The Black Hawks' victory over the New York Americans was the most important professional hockey game played last week but there were others equally exciting. Drawn by municipal pride, love of the game, desire to gamble or vicarious sadism, 100,000 people witnessed them in seven U. S. and Canadian cities.
In Toronto, night before they played Chicago, the Americans defeated the Toronto Maple Leafs, 2-to-1. Emms (Americans) received a gash on his head which required seven stitches.
In Montreal, the Maroons interrupted a slump by beating the St. Louis Eagles, 5-to-2.
In Detroit, the Montreal Canadiens got three goals in the first ten minutes, then let the Detroit Red Wings catch up and finally tie the score, 4-all.
In Manhattan, the New York Rangers had a 3-to-0 lead over Detroit in the last period. The Red Wings made three goals in four minutes. Then, while a wildly jubilant crowd hurled torn paper, orange peel, bottle tops and peanuts from the galleries, the Rangers rallied in the last ten minutes, won 5-to-3, leaving them undefeated in their last twelve games.

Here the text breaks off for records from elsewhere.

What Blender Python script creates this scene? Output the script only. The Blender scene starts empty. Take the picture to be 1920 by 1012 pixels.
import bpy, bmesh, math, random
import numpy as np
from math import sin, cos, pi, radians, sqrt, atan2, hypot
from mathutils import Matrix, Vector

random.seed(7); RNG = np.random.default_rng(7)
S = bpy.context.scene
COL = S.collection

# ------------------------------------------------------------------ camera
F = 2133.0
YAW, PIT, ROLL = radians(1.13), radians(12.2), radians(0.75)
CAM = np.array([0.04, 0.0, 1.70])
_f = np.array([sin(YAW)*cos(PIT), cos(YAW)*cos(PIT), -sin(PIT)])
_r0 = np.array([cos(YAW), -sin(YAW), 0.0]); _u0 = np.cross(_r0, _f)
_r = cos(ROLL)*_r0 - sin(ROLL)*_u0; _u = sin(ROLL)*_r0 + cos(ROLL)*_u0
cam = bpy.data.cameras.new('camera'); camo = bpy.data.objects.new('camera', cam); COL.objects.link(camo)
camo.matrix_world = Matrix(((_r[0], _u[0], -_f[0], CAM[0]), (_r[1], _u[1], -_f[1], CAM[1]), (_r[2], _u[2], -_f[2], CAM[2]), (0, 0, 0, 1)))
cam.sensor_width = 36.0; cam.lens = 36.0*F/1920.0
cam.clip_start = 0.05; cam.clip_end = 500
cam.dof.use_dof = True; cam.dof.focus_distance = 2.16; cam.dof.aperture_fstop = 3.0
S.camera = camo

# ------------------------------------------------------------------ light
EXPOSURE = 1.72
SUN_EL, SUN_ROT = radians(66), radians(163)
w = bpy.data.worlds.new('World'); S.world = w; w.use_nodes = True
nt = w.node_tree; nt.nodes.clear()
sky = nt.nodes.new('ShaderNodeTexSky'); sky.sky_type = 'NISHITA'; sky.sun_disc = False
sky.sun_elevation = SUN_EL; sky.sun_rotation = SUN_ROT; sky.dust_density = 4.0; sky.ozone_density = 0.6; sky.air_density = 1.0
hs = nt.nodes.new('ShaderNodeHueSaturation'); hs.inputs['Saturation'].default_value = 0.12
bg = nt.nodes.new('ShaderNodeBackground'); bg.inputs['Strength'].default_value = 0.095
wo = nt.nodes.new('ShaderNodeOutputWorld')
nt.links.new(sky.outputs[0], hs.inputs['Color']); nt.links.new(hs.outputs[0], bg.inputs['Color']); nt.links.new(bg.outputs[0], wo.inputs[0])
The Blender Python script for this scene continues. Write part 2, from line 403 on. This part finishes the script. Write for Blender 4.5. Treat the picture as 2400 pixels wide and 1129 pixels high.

Ten years ago there was one professional hockey team in the U. S., the Boston Bruins which at its biggest games sometimes attracted crowds of 3,000. For the 1925-26 season the National Hockey League, a Canadian organization which then included four of the best teams in Eastern Canada, was remade to include three U. S. teams. Since then, professional hockey has flourished so rapidly that it is now, next to baseball and horse-racing, the most important money game in the U. S.
In 1933-34, 1,750,000 people paid approximately $2,000,000 to see the 231 National Hockey League games in the U. S. and Canada. Approximately 150 major-league hockey players earned salaries between $3,500 and $7,500. Of the 1,461,000 sports-addicts who paid admissions to Manhattan's Madison Square Garden in 1933-34, 440,000 went to see professional hockey games. This season, attendance in most of the cities represented by big-league hockey teams is ahead of last year's. By last week, the major-league hockey season was sufficiently advanced for experts to make their prophecies on how it will end next month, when the three leading teams in the two divisions-of the League play a complicated round-robin tournament for the world's championship Stanley Cup.